The Canadian Securities Administrators (CSA) has published proposed amendments to National Instrument 24-101 Institutional Trade Matching and Settlement in addition to CSA Consultation Paper 24-402 Policy Considerations for Enhancing Settlement Discipline in a T+2 Settlement Cycle Environment. The comment period is open until November 16, 2016.
Amendments to the National Instrument are being proposed as part of the Canadian securities industry’s plans to shorten the standard settlement cycle for trades from three days after a trade (T+3) to two days after a trade (T+2). The transition to T+2 will occur on September 5, 2017, the same date the markets in the United States are planning to move to a T+2 settlement cycle.

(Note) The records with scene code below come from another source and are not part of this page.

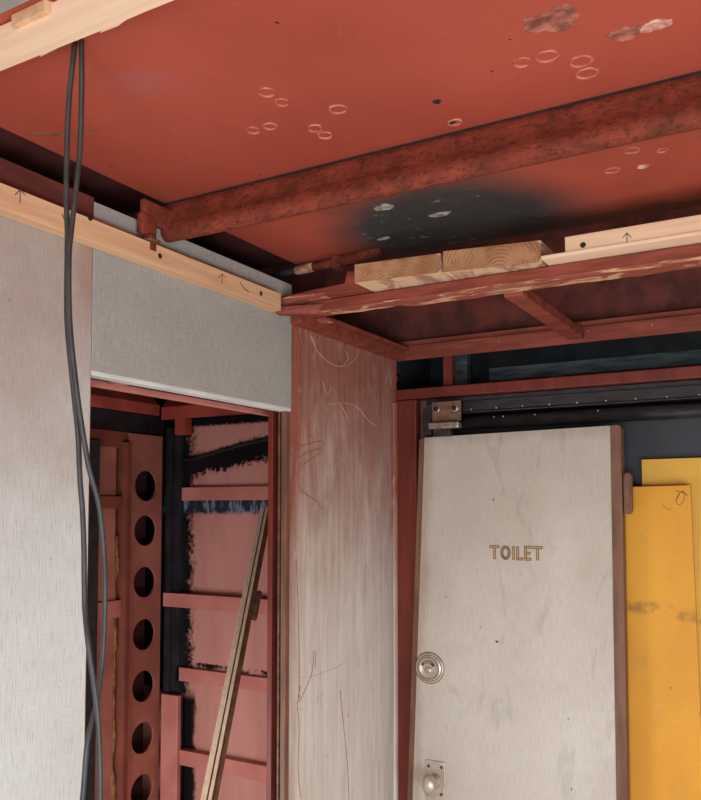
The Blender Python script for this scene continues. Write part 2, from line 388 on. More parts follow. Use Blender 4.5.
# lifted dark bay beyond the plate edge and the cavity above the side panels
box('ceiling_recess', (-0.30, XR + .1), (-0.49, 0.32), (2.44, 2.452), 'dark_red', bev=0, label='dark red plating in the raised bay above the toilet wall', kind='structure')
box('trim_1', (-0.01, XR + .1), (-0.49, -0.478), (ZC, 2.44), 'dark_red', bev=0, label='dark red riser closing the edge of the raised bay', kind='structure')
box('trim_2', (-0.30, -0.288), (YB - .1, 0.07), (2.06, 2.452), 'dark_red', bev=0, label='dark red side plating glimpsed in the slot above the linen panels', kind='structure')
box('trim_3', (-0.30, -0.01), (YB - .1, -0.49), (ZC + .03, ZC + .042), 'dark_red', bev=0, label='dark red plating closing the top of the side slot', kind='structure')
wb = empty('wall_rear', (1.3, YB, 0), label='cream wall behind the viewer with an open doorway', kind='structure')
box('wall_pier', (-0.05, 0.78), (YB - .05, YB), (0, ZC), 'room_cream', wb); box('wall_pier', (2.22, XR), (YB - .05, YB), (0, ZC), 'room_cream', wb)
box('lintel', (0.78, 2.22), (YB - .05, YB), (1.30, ZC), 'room_cream', wb)
wr = empty('wall_right', (XR, -2.3, 0), label='cream side wall with a wide window out of view', kind='structure')
box('wall_base', (XR, XR + .05), (YB, 0.1), (0, 0.14), 'room_cream', wr); box('wall_top', (XR, XR + .05), (YB, 0.1), (0.90, ZC), 'room_cream', wr)
box('wall_pier', (XR, XR + .05), (YB, -3.82), (0.14, 0.90), 'room_cream', wr); box('wall_pier', (XR, XR + .05), (-1.3, 0.1), (0.14, 0.90), 'room_cream', wr)
for yy in (-3.82, -2.57, -1.33): box('window_mullion', (XR + .005, XR + .045), (yy, yy + .03), (0.14, 0.90), 'white_frame', wr)

# weld scars and flaked patches on the ceiling
for px, py, r, sx in [(267, 92, .0125, 1), (282, 102, .011, .9), (253, 130, .011, 1), (270, 126, .0105, 1.05), (315, 128, .012, 1), (338, 109, .0125, 1.1), (325, 135, .0115, 1),
                      (522, 62, .0115, 1), (547, 56, .0135, 1.1), (581, 61, .0135, 1.1), (587, 73, .0135, 1.1), (632, 150, .012, 1), (612, 170, .011, 1.2), (662, 150, .008, 1), (455, 122, .009, 1.2)]:
    p = on(px, py, 'z', ZC); ring('weld_scar', p, r, 'scar_rim', ceiling, sx=sx)
for px, py, rx, ry, mt in [(552, 20, .037, .026, 'scar_dark'), (625, 33, .021, .016, 'scar_dark'), (655, 25, .022, .011, 'scar_pale'), (437, 101, .006, .005, 'rubber_dark'), (452, 122, .005, .003, 'rubber_dark'),
                           (384, 207, .022, .014, 'scar_grey'), (440, 214, .025, .010, 'scar_grey'), (643, 166, .011, .006, 'scar_pale'), (384, 238, .016, .006, 'scar_grey')]:
    p = on(px, py, 'z', ZC); blob('flaked_patch', p, rx, ry, mt, ceiling)

for pix in ([(25, 134), (45, 134), (68, 133), (84, 132), (97, 130)], [(28, 135), (50, 135.5), (70, 134)]):
    ribbon('rust_streak', spline([on(px, py, 'z', ZC) for px, py in pix], 4), 0.004, (0, 0, -1), 'rust_brown', ceiling)
# ------------------------------------------------------------------ left wall (plane x = 0)
wl = empty('wall_left', (-0.01, -1.2, 0), label='left partition of linen-faced panels with a doorway cut through', kind='structure')
T = 0.018
OL, OR_, OT = -1.245, -0.607, 1.877          # doorway: near edge, far edge, underside of header
pl = box('wall_panel', (-T, 0), (YB, OL), (0, 2.132), 'linen_left', wl, label='pale linen-faced panel left of the doorway')
box('panel_upstand', (-T, 0.001), (YB, OL), (2.132, 2.199), 'brown_board', wl, label='red-brown strip above the pale batten')
ph = box('header_panel', (-T, 0), (OL + .0015, -0.591), (OT, 2.192), 'linen_header', wl, label='grey linen-faced panel over the doorway')
box('panel_lip', (-T - 0.012, -0.001), (OL + .0015, -0.591), (OT - 0.009, OT), 'white_frame', wl, label='cream lower edge of the header panel')
pe = prism('end_panel', [(-T, -0.590, 0), (-T, -0.590, 2.104), (-T, -0.004, 2.104), (-T, -0.004, 0)], (T, 0, 0), 'scrubbed_panel', wl, label='scrubbed pale panel with red paint rubbed in at the top')
box('panel_edge', (-T, -0.002), (OL - .004, OL + .003), (0, OT - .002), 'brown_edge', wl)
# raised moulding down the right of the end panel
prism('corner_strip', [(0, -0.030, 0), (0.006, -0.026, 0), (0.008, -0.016, 0), (0.005, -0.006, 0), (0, -0.004, 0)], (0, 0, 1.955), 'scrubbed_panel', wl)
# scratches: chalky arcs and reddish scores
def stroke(pix, wd, mat, n=6, ax='x', v=0.0, nrm=(1, 0, 0), parent=None, name='scratch'):
    return ribbon(name, spline([on(px, py, ax, v) for px, py in pix], n), wd, nrm, mat, parent or wl)
for s in ([(311, 336), (318, 352), (332, 364), (345, 366), (356, 358), (359, 350)], [(328, 404), (345, 403), (358, 408), (368, 420), (377, 427)], [(323, 382), (326, 393), (329, 394), (331, 386)],
          [(298, 678), (312, 676), (330, 670), (346, 662)], [(345, 350), (348, 358), (343, 366)], [(340, 404), (345, 412), (347, 419)]):
    stroke(s, 0.0014, 'scratch_pale')
for s in ([(297, 452), (300, 447), (311, 443), (322, 441), (323, 447), (317, 455), (305, 463), (298, 474), (299, 484), (306, 494), (316, 501), (323, 509)], [(300, 457), (308, 452), (318, 449), (321, 446)],
          [(296, 458), (295, 448), (303, 444)], [(302, 462), (297, 470), (296, 482), (303, 494)],
          [(314, 650), (312, 672), (305, 690), (298, 702), (300, 686)], [(297, 702), (299, 730), (298, 770), (301, 798)], [(296, 560), (298, 600), (299, 650), (299, 698)], [(316, 652), (315, 668)],
          [(296, 330), (299, 360), (297, 400), (298, 440)], [(309, 335), (312, 360), (310, 390)], [(340, 690), (343, 720), (347, 760), (349, 800)]):
    stroke(s, 0.0028, 'scratch_red')

# ------------------------------------------------------------------ compartment behind the doorway
XL = -0.99
cb = empty('wall_back', (-0.6, 0.06, 0), label='pink steel back plating of the side compartment splashed with bitumen', kind='structure')
box('plate', (-1.3, -0.02), (0.05, 0.062), (0, 2.06), 'compartment_back', cb, bev=0)
def rail(name, z0, z1, xa, xb, y0, mat, par, lip=0.012):
    """steel angle running across the back wall: deep face and a thin top leg"""
    return prism(name, [(xa, y0, z0), (xa, y0, z1), (xa, 0.05, z1), (xa, 0.05, z1 - 0.006), (xa, y0 + 0.006, z1 - 0.006), (xa, y0 + 0.006, z0)], (xb - xa, 0, 0), mat, par)
rail('stiffener', 1.655, 1.703, -0.915, -0.02, 0.034, 'pink_steel', cb)
rail('stiffener', 0.992, 1.040, -0.930, -0.02, 0.034, 'pink_steel', cb)
rail('stiffener', 1.262, 1.312, -0.985, -0.02, 0.016, 'pink_steel', cb)
rail('stiffener', 0.695, 0.748, -0.905, -0.02, 0.016, 'pink_steel', cb)
rail('stiffener', 0.40, 0.45, -0.93, -0.02, 0.034, 'pink_steel', cb)
box('short_post', (-0.975, -0.895), (0.0, 0.021), (0, 0.945), 'pink_steel', cb, bev=.003)
# bitumen-black corner angle
prism('corner_angle', [(-0.985, 0.05, 0), (-0.985, 0.022, 0), (-0.955, 0.022, 0), (-0.955, 0.034, 0), (-0.920, 0.034, 0), (-0.920, 0.05, 0)], (0, 0, 1.93), 'black_paint', cb)
bm = bmesh.new()
btube(bm, spline([(x, 0.048, 1.80 + (x + .95) * .17 + random.uniform(-.004, .004)) for x in [-.93, -.86, -.78, -.7, -.62, -.54, -.46, -.3]], 4), 0.007, 7)
link('bitumen_bead', bm, 'black_paint', cb, True)
for i in range(7): lathe('bolt_head', [(0.006, 0), (0.006, 0.003), (0.003, 0.005)], (-0.86 + i * 0.072, 0.049, 1.935), (0, -1, 0), 'dark_metal', cb, 8)

cl = empty('wall_compartment', (XL - .05, -0.4, 0), label='red steel side framing of the compartment with a row of lightening holes', kind='structure')
box('plate', (XL - 0.14, XL - 0.128), (-1.4, 0.05), (0, 2.06), 'web_shadow_steel', cl, bev=0)
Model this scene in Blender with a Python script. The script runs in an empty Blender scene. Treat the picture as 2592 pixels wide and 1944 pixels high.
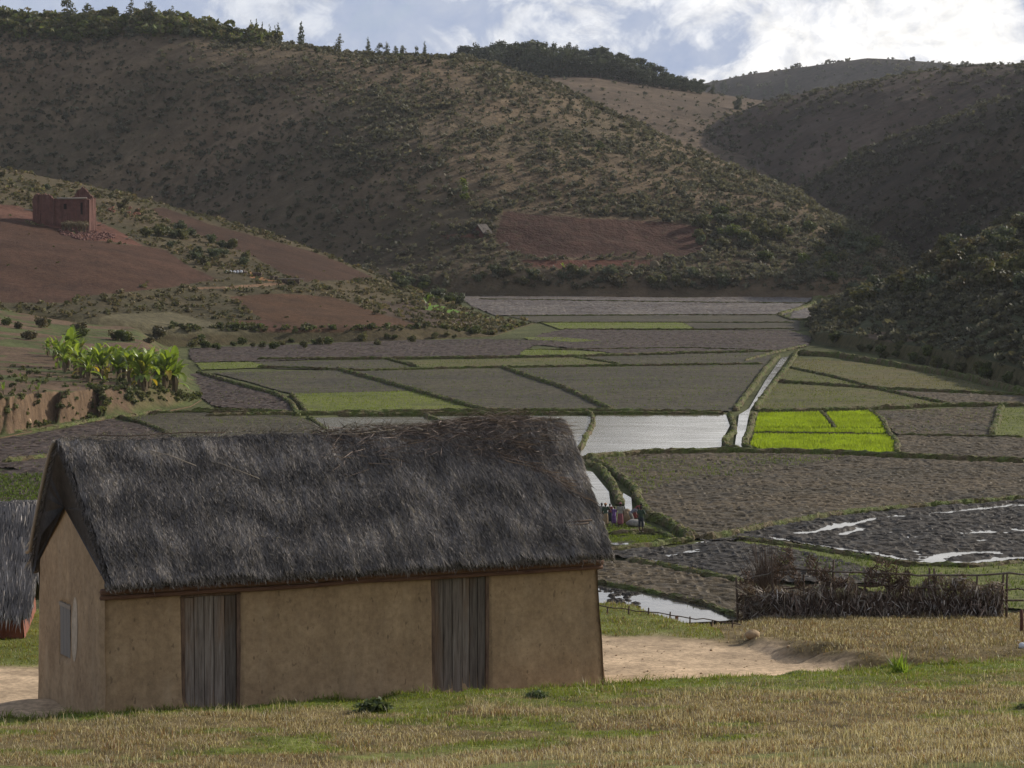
import bpy, math, random
import numpy as np
from mathutils import Vector, Matrix
rng = np.random.default_rng(7)
random.seed(7)
SC = bpy.context.scene
COL = SC.collection
D2R = math.radians

# ------------------------------------------------------------------ camera
# the valley floor is z = 0; the photographer stands on a slope 23 m above it.
F, CX, CY, HZ, HC = 7265.0, 1296.0, 972.0, 492.0, 23.0
AL = math.atan((CY - HZ) / F)
CA, SA = math.cos(AL), math.sin(AL)
cam = bpy.data.cameras.new('camera'); cam_o = bpy.data.objects.new('camera', cam); COL.objects.link(cam_o)
cam.sensor_width = 36.0; cam.lens = 36.0 * F / 2592.0
cam.clip_start = 0.5; cam.clip_end = 12000
cam_o.location = (0, 0, HC); cam_o.rotation_euler = (math.pi / 2 - AL, 0, 0)
SC.camera = cam_o

def ray(px, py):
    u = (px - CX) / F; v = (CY - py) / F
    return u, CA + v * SA, v * CA - SA            # direction x, y, z
def on_z(px, py, z=0.0):                           # where a line of sight meets a level surface
    x, y, zz = ray(px, py); t = (z - HC) / zz
    return np.array([x * t, y * t, z])
def on_d(px, py, d):                               # at a known distance
    x, y, zz = ray(px, py); t = d / y
    return np.array([x * t, d, HC + zz * t])
def z_at(py, d):
    v = (CY - np.asarray(py, float)) / F
    return HC + np.asarray(d, float) * (v * CA - SA) / (CA + v * SA)
def project(X, Y, Z):
    dz = Z - HC; w = Y * CA - dz * SA; up = Y * SA + dz * CA
    return CX + F * X / w, CY - F * up / w
def view(x0, y0, s): return lambda pts: [(x0 + x / s, y0 + y / s) for x, y in pts]
vM = view(864, 500, 2.56); vN = view(1728, 500, 2.56); vR = view(1300, 1020, 1.7121)
vL = view(480, 840, 2.6976); vA = view(0, 400, 2.56); vB = view(0, 780, 3.95)
vK = view(480, 640, 3.253); vH = view(1130, 520, 3.16); vO = view(0, 0, 0.8534)
v1 = view(0, 0, 2.56); v2 = view(864, 0, 2.56); v3 = view(1728, 0, 2.56)

# ------------------------------------------------------------------ noise
def _hash(ix, iy, seed):
    h = (ix.astype(np.int64) * 374761393 + iy.astype(np.int64) * 668265263 + seed * 1442695041) & 0xFFFFFFFF
    h = ((h ^ (h >> 13)) * 1274126177) & 0xFFFFFFFF
    h = ((h ^ (h >> 16)) * 2246822519) & 0xFFFFFFFF
    return ((h ^ (h >> 15)) & 0xFFFFFF) / float(0xFFFFFF)
def vnoise(x, y, seed=0):
    x = np.asarray(x, float); y = np.asarray(y, float)
    ix = np.floor(x); iy = np.floor(y); fx = x - ix; fy = y - iy
    fx = fx * fx * fx * (fx * (fx * 6 - 15) + 10); fy = fy * fy * fy * (fy * (fy * 6 - 15) + 10)
    a = _hash(ix, iy, seed); b = _hash(ix + 1, iy, seed); c = _hash(ix, iy + 1, seed); d = _hash(ix + 1, iy + 1, seed)
    return (a * (1 - fx) + b * fx) * (1 - fy) + (c * (1 - fx) + d * fx) * fy
def fbm(x, y, octv=4, seed=0, gain=0.5):
    t = 0; a = 1; n = 0
    x = np.asarray(x, float); y = np.asarray(y, float)
    for k in range(octv):
        t = t + a * (vnoise(x, y, seed + k * 17) * 2 - 1); n += a; a *= gain
        x, y = x * 1.93 + y * 0.52 + 3.1, y * 1.93 - x * 0.52 + 7.7
    return t / n
def sst(a, b, x):
    t = np.clip((np.asarray(x, float) - a) / (b - a), 0, 1); return t * t * (3 - 2 * t)
def inpoly(px, py, poly):
    px = np.asarray(px); py = np.asarray(py); r = np.zeros(px.shape, bool); n = len(poly)
    for i in range(n):
        x1, y1 = poly[i]; x2, y2 = poly[(i + 1) % n]
        if y1 == y2: continue
        c = ((y1 > py) != (y2 > py)) & (px < (x2 - x1) * (py - y1) / (y2 - y1) + x1)
        r ^= c
    return r
def segdist(X, Y, pts):
    best = np.full(np.shape(X), 1e9)
    for (x1, y1), (x2, y2) in zip(pts[:-1], pts[1:]):
        dx, dy = x2 - x1, y2 - y1; t = np.clip(((X - x1) * dx + (Y - y1) * dy) / (dx * dx + dy * dy + 1e-9), 0, 1)
        best = np.minimum(best, np.hypot(X - x1 - t * dx, Y - y1 - t * dy))
    return best

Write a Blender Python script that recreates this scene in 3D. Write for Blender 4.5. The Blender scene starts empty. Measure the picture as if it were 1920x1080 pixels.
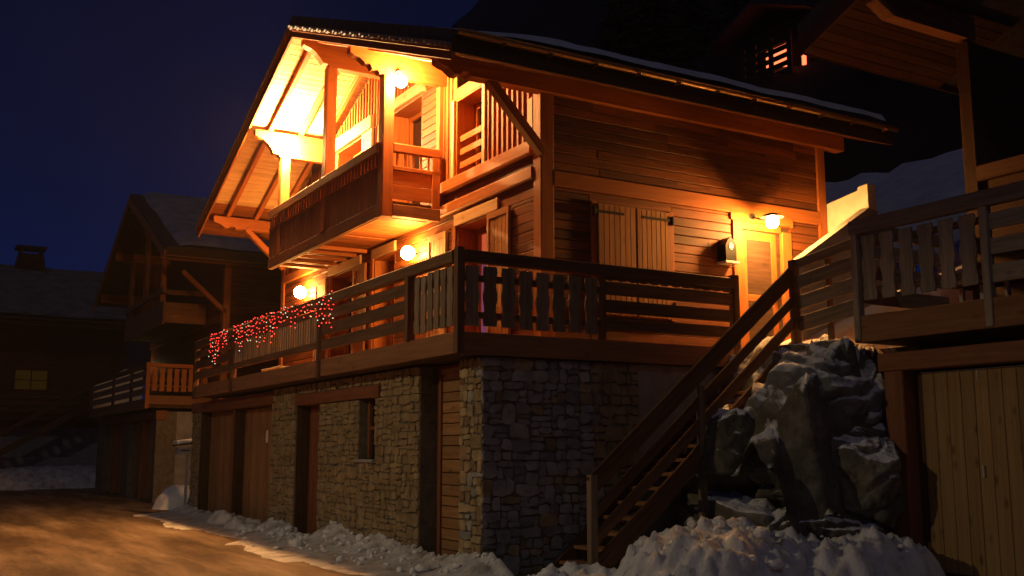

The industry’s T+2 initiatives are expected to consider operational improvements to manage settlement risk in the move to T+2. In parallel with the industry’s efforts, CSA members are seeking comment on the adequacy of the current settlement discipline regime for a T+2 cycle and whether enhancements to the regime might be desirable to help support a smooth transition to T+2.
A shorter settlement cycle is expected to mitigate risk in securities clearing and settlement by reducing counterparty exposure between the parties to a trade. Any proposal to adopt additional regulatory measures arising from the consultation paper would require a further public comment process.
The proposed amendments and consultation paper can be found on CSA members’ websites.
The CSA, the council of the securities regulators of Canada’s provinces and territories, co-ordinates and harmonizes regulation for the Canadian capital markets.